Four Years
The thing about marriage is that it’s full of promises.
You start with a blank slate and you fill your early days together with hopes and wishes and assurances. You look at couples that don’t seem happy or couples that have split up and you think — never. That will never be us because we are so deeply, crazy over the top in love. Our love is so goddamn strong that we will simply be immune to the chaos and hardship that life will bring. We are brilliantly defiant to that hardship early in relationships — most traditional marriage vows include something to the effect of — for richer or poorer, in sickness and in health — TIL DEATH DO US PART. Death — that is the only thing that will separate us. It is basically a veiled threat to things like illness and financial troubles and other serious shit that happens as you grow up. Bring it on.
Then life settles in and that blissful, bright new love settles with it, filling the cracks and crevices that eventually develop in your life. For me, that love morphed and transformed into something that I could really never imagine had I not lived it firsthand. And marriage, I have learned, is not something you just celebrate one day a year with shiny pictures of your beautiful day and not something you engage in just because you’re in love. It is a partnership, it is your community, it is your home. It becomes the foundation of everything that you do.
I hesitate to say that I’m lucky — though I am grateful to have found the woman I married, in a very implausible and ironic kind of way. But it felt kind of like luck, when we both agreed to go out with other people and I found myself sitting tucked in the corner of a booth in this local bar, across from this person who I could not take my eyes off of — someone who was someone else’s date.
And that one night, that led to many nights and days and dreams since then, also led to the very night that I gave birth to our son. A boy, part of whom had always been inside me, would have never come into existence if not for the exact timing of that meeting in that little, insignificant bar. Call it luck, or fate, or irony. For me it is the moment the life as I know it began.
But to display the romance of the beginning as a perfect swig of fate isn’t enough because it doesn’t capture the work that goes into building a marriage. Work — not because there isn’t love and not because there isn’t a deep, deep bond — but because there IS. Because loving someone and winding your life around someone so profoundly means feeling both proud and happy in the moments when you are lifted up and also feeling disappointed and torn when you fail yourself and you fail them in the moments where you feel angry and vulnerable and afraid.
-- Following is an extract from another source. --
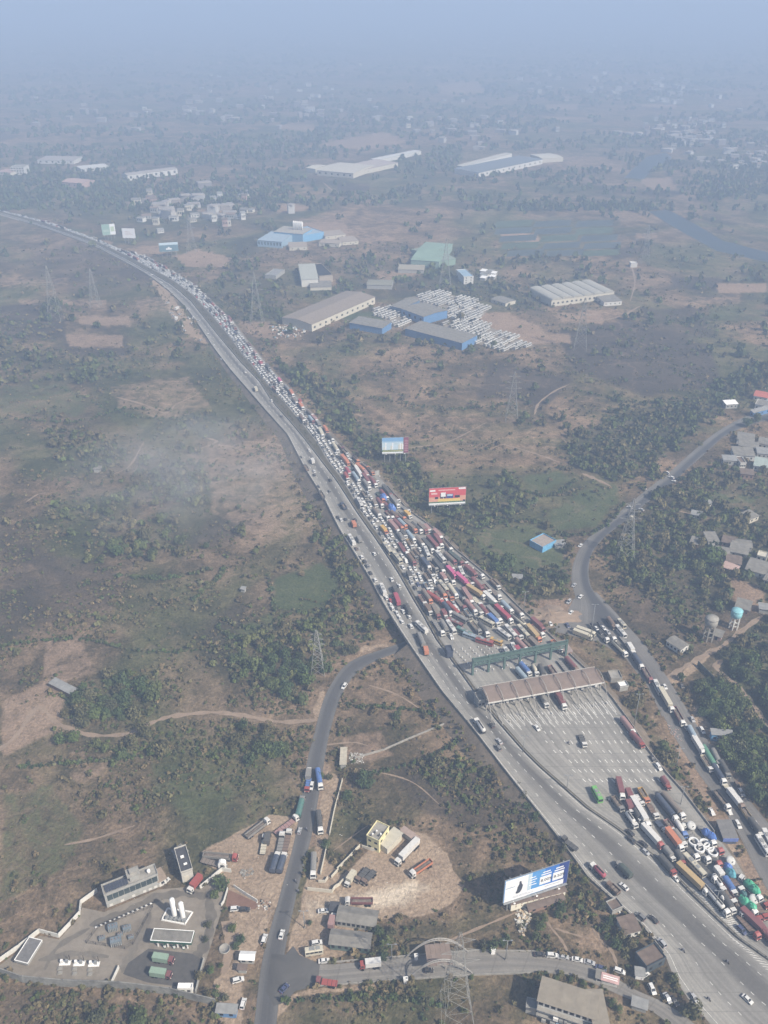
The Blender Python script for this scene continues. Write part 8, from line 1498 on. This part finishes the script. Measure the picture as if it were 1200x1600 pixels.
# many tiny far houses, too small to pick apart
fv = []; ff = []; fc = []
for k in range(230):
    cx_, cy_ = [(1060, 215), (300, 325), (880, 70), (840, 130), (700, 205), (940, 130), (1170, 245), (150, 185), (520, 185), (330, 175), (1020, 140), (620, 60), (470, 150), (1100, 160)][rng.integers(14)]; x, y = cx_ + rng.normal(0, 46), cy_ + rng.normal(0, 11)
    if y < 45: continue
    w_, d_, h_ = rng.uniform(8, 26), rng.uniform(8, 16), rng.uniform(4, 13); c = [(.40, .38, .35), (.30, .27, .24), (.46, .45, .43), (.22, .20, .19), (.26, .22, .19)][rng.integers(5)]; fbox(Matrix.Translation(G(x, y)) @ Matrix.Rotation(rng.uniform(-.6, .6), 4, 'Z'), -w_ / 2, w_ / 2, -d_ / 2, d_ / 2, 0, h_, c); fbox(Matrix.Translation(G(x, y)) @ Matrix.Rotation(rng.uniform(-.6, .6), 4, 'Z'), -w_ / 2 - .5, w_ / 2 + .5, -d_ / 2 - .5, d_ / 2 + .5, h_, h_ + 1.6, (.30, .27, .24), 1.2)
hmz = np_mesh('distant_houses', fv, ff, cols=fc); hmz.materials.append(ME_CAR); tag(put('distant_houses', hmz), 'scattered tiny houses of far towns fading into haze', kind='stuff')

# ================================================================ labels that single out alike vehicles, trees and houses
LM = {'blue waterfront hoarding': (617, 697), 'red truck hoarding': (698, 776), 'blue tarpaulin bundles of the queue': (606, 790), 'bright pink containers': (716, 897), 'long crimson trailer': (788, 962), 'green gantry': (810, 1030), 'big cream tank trailer': (813, 970), 'bridge over the side road': (630, 985), 'orange container of the far queue': (539, 718), 'verge sign by the queue': (589, 741), 'maroon container pair': (683, 846), 'tan container by the pink ones': (744, 923), 'yellow bus of the queue': (775, 1000), 'blue box truck of the queue': (772, 966), 'pair of cream buses by the median': (613, 862), 'maroon flatbed of the queue': (631, 856), 'yellow truck at the verge': (637, 802), 'yellow mid queue truck': (601, 826), 'far lay-by': (285, 500), 'pink truck far up the queue': (437, 594), 'upper orange container far up the queue': (456, 613), 'crimson outbound container': (620, 933), 'toll canopy': (850, 1085),
    'nearest pylon': (711, 1560), 'arched link road canopy': (685, 1505), 'yellow house': (583, 1310), 'tall grey station block': (276, 1355), 'white gas cylinders': (280, 1420), 'blue and white bank hoarding': (835, 1395), 'big tan roofed building': (890, 1560), 'grey water tower': (1105, 990), 'blue tank water tower': (1145, 975), 'barred window house': (1058, 1008), 'blue sided shed': (1130, 1148), 'blue walled barn': (848, 845), 'curved road pylon': (976, 865), 'red roofed village house': (1188, 617), 'dry field pylon': (799, 652), 'round tree of the hamlet': (1102, 880), 'pump house': (1121, 990), 'blue hut': (1133, 1300), 'lower mossy wall': (1175, 1125), 'earth mound': (858, 962), 'side road pylon': (497, 1045), 'green field tree pair': (205, 858), 'far river': (1100, 375), 'vaulted warehouse': (895, 460), 'blue factory': (455, 365), 'far dark depot': (790, 258), 'far cream factory': (540, 262), 'far white warehouse': (235, 272), 'all white hoarding': (202, 365), 'dark emblem hoarding': (264, 388), 'tall blue depot shed': (655, 485), 'long blue depot shed': (690, 525), 'long brown warehouse': (510, 485), 'bare red field': (790, 510), 'low blue depot shed': (580, 508), 'depot row end': (810, 540), 'slate depot annex': (628, 472), 'far river mouth': (1015, 258), 'apartment block': (27, 266), 'sandy strip house': (991, 411), 'green field by the underpass': (480, 930), 'dirt truck park': (400, 1350), 'stone bund': (620, 1165), 'roadside house by the barrier': (985, 1450), 'generator cabin': (702, 1016), 'store by the outer parapet': (878, 1008), 'footpath above the link road': (935, 1470)}
LMW = {k: G(*v) for k, v in LM.items()}; ONE = ['', 'second ', 'third ', 'fourth ', 'fifth ', 'sixth ', 'seventh ', 'eighth ', 'ninth ', 'tenth ', 'eleventh ', 'twelfth ', 'thirteenth ', 'fourteenth ', 'fifteenth ', 'sixteenth ', 'seventeenth ', 'eighteenth ', 'nineteenth ', 'twentieth ']
def auto_label(items, tail):
    kinds = {}
    for o, ph, gp in items: kinds.setdefault(ph, []).append((o, gp))
    for ph, lst in kinds.items():
        P = np.array([tuple(o.location)[:2] for o, _ in lst]); names = list(LMW); D_ = np.stack([np.hypot(P[:, 0] - LMW[n_].x, P[:, 1] - LMW[n_].y) for n_ in names]); Rk = D_.argsort(1).argsort(1); best = (Rk * 1e6 + D_).argmin(0)
        for i, (o, gp) in enumerate(lst):
            r_ = int(Rk[best[i], i]); num = ONE[r_] if r_ < len(ONE) else f"{r_ + 1}th "
            tag(o, f"{ph}, {num}nearest such to the {names[best[i]]}" if r_ else f"{ph} nearest the {names[best[i]]}", None, gp)
auto_label(VEH, '')
auto_label([(e, ['dark green tree', 'dusty olive tree', 'bushy green tree'][i % 3] if False else 'leafy tree', 'trees standing in the scrub') for i, e in enumerate(TOBJ)], '')
for e in TOBJ: e['category'] = 'tree'
auto_label([(o, 'hazy pale house', o['group']) for o in scene.objects if o.name.startswith('far_house')], '')
for o in scene.objects:
    if o.name.startswith('kerb_stone'): pass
As I approached my 30th birthday this summer, I was on a bender of sorts to weed out things that I think are keeping me from doing the things I want to do. Things like eating better, being healthier and giving myself more time to write and be a writer are all on that list. This bender has produced more than one night in bed upset, overwhelmed and at times anxious about the future. I expressed my frustration with my bad habits and desire to be more mindful, especially with writing and brainstorming and reading. She suggested I get a small notebook and put it next to my bed, so I don’t resort to my iPhone to type quick notes and then inevitably get lost in the digital junk ass world of email and Twitter and texting. It’s a good idea, I said and made a note to grab one next time I went to the drug store.
The next night, I made my way quietly into the bedroom after tucking in our two-year-old. There on my nightstand was a small notebook, with a pen.
I am sure I will have a thousand more thoughts on love and marriage in the next fifty years. Today I know this: I married the very best person. The kind of person who holds my hands, lifts me up, shakes my fears, breaks through the hard things, clears my fog, loves me without condition. Loves me in the every day, loves me with the smallest of gestures.
The only promise that really matters in marriage is that: to love each other, even when you don’t like each other, even when you’re exhausted, even when you’re lost. Especially when you’re lost.